I get that you may equate "listen{ing}" with acquiescence.  I don't.  I am listening.  What I am not doing is agreeing.  

No, you’re not.

People have told you their stories. You tell them they are irrational for reacting to experiences in a way you disapprove of. You imply that it would be an exhausting way to live (which they will tell you it is). The triggering experience you admit you have never had. You are upset about someone’s mental state in reaction to trauma or other people’s trauma might make them wary around you.

Instead of asking how we could make it so that this doesn’t happen and women don’t have to think this way you are blaming the victims and suggesting they aren’t reacting to their trauma correctly because *checks notes* it hurts your feelings that someone might think things about you. Do you realize how irrational and messed up and EMOTIONAL your mindset is?

 

Let’s take another approach then. Let’s say a U.S. soldier is engaged in a counterinsurgency operation in the fictional nation of Nehoria. The enemy is hiding amongst the civilians. The opposition forces are 99% women. Also many of the civilian women are sympathetic to these forces. Publicly they will denounce them but if they can minimize the chance of one of the opposition being exposed or caught they will and they will explain away opposition attacks as accidents or that the attackers were misunderstood. You would expect soldiers on patrol to be wary and evaluate every woman they encounter as a potential threat. You would probably consider this wise. What are the odds of those soldiers being wounded or killed? Relatively low but still worth considering.

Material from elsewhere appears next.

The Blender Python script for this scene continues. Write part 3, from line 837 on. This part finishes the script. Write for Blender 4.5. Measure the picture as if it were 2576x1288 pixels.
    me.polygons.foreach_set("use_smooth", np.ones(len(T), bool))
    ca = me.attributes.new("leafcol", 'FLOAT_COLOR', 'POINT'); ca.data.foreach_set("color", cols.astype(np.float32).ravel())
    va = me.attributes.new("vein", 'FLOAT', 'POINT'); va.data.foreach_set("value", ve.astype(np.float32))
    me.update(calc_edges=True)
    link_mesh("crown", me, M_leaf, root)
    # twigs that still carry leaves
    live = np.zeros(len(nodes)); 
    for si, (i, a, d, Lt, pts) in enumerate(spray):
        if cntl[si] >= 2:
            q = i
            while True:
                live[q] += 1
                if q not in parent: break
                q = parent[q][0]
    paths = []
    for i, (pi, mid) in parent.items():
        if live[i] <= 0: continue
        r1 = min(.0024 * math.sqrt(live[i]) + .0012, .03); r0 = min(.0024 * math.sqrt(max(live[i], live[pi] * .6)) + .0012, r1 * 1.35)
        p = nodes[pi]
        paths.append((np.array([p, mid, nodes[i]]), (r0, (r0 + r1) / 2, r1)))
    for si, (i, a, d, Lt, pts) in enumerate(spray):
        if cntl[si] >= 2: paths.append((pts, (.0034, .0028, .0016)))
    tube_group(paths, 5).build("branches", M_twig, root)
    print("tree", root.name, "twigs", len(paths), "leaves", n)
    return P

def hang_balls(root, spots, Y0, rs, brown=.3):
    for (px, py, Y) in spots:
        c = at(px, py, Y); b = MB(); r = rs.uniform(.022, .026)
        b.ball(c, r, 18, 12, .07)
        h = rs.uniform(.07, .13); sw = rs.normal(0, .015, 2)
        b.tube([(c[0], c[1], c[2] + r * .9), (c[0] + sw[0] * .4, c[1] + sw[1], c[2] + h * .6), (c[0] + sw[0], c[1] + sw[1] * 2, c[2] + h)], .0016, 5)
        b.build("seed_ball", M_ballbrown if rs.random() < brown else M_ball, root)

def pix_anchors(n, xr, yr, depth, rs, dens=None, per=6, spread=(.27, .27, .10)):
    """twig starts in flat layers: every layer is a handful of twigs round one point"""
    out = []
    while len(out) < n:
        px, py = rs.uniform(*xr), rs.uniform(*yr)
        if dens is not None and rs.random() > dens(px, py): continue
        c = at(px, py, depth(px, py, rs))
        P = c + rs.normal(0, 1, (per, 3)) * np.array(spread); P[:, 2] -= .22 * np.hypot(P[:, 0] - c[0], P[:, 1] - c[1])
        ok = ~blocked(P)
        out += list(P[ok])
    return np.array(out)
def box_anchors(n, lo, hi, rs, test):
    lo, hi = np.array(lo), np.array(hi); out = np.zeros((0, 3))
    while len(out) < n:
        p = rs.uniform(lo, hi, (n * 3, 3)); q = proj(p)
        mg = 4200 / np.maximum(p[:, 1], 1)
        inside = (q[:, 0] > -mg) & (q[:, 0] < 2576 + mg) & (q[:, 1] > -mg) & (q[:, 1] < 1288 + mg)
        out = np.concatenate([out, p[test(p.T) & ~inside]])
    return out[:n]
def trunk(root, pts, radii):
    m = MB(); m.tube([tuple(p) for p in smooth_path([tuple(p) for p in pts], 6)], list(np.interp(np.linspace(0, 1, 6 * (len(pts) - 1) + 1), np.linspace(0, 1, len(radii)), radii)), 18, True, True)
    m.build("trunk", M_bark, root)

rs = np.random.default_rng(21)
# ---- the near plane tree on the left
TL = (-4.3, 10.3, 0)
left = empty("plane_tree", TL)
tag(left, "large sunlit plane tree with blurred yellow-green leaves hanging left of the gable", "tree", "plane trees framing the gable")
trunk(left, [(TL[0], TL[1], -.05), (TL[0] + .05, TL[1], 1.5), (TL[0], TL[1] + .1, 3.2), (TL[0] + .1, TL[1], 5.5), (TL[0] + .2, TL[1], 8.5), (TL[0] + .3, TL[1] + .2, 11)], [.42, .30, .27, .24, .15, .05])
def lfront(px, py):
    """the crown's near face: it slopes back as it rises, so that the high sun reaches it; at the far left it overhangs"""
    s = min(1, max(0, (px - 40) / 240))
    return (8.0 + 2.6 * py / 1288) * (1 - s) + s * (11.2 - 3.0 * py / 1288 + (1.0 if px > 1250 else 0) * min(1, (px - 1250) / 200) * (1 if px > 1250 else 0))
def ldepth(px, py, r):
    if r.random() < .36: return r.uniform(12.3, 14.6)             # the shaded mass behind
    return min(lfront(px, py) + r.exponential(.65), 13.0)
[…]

Okay, now women have around a 50% chance of being sexual assaulted some time in their life and somewhere around the 15-25% range chance of being raped. They are more likely to be hurt than the soldiers.

What is the difference between the two scenarios that makes the women’s wariness prejudicial?

That is rape culture. A group of men who hide amongst us who will assault women if they can get away with it and a bunch of other men who will condemn the criminals but will attempt to explain away or minimize attacks suggesting the victims are overreacting or seeing threats that aren’t there.